Legittimità del licenziamento collettivo limitato solo ai dipendenti di alcune sedi

La Cassazione  con la sentenza 12040 del 6 maggio 2021 ha  affermato che, nell’ambito di un licenziamento collettivo, è legittimo delimitare la platea dei lavoratori interessati a quelli adibiti alle unità produttive oggetto di ristrutturazione, purché le ragioni tecnico-produttive e organizzative della limitazione siano adeguatamente enunciate nella comunicazione di apertura della procedura e siano coerenti con le motivazioni poste a fondamento della riduzione di personale.

Una lavoratrice impugnava giudizialmente il licenziamento irrogatole nell’ambito di una procedura collettiva, adducendo una violazione sia dei criteri di scelta che dell’art. 4, terzo comma, L. 223/1991.
La Corte d’Appello rigettava la predetta domanda, sul presupposto che la lamentata limitazione della platea degli esuberi a due sole sedi aziendali non costituiva vizio della procedura. Ciò anche in ragione dell’ubicazione ad almeno 500 km di distanza delle unità produttive non interessate che rendeva antieconomico, rispetto alle esigenze riorganizzative della società, un trasferimento collettivo in luogo del recesso.

La Cassazione – confermando quanto stabilito dalla Corte d’Appello –  ha rilevato che l’individuazione dei lavoratori da licenziare in una procedura collettiva deve avvenire in primis in relazione alle esigenze tecnico-produttive ed organizzative del complesso aziendale, nel rispetto dei criteri previsti dai contratti collettivi o all’esito di accordi sindacali.
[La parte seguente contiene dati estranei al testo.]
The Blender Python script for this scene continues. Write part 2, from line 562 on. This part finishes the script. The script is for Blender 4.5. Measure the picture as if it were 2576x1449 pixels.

Per la sentenza, ne consegue che è legittima la delimitazione della platea dei dipendenti interessati a quelli adibiti ad una unità produttiva, qualora il progetto di ristrutturazione si riferisca in modo esclusivo a quella determinata sede.

Secondo i Giudici, dunque, la predetta limitazione risulta legittima ogniqualvolta la ricorrenza delle effettive ragioni tecnico-produttive e organizzative sia stata giustificata – anche con riferimento alla fungibilità o meno delle mansioni svolte dai lavoratori delle sedi coinvolte – e regolarmente comunicata alle OO.SS.

Rinvenendo queste ultime circostanze nel caso di specie, la Suprema Corte rigetta il ricorso della lavoratrice e conferma la legittimità del recesso irrogatole.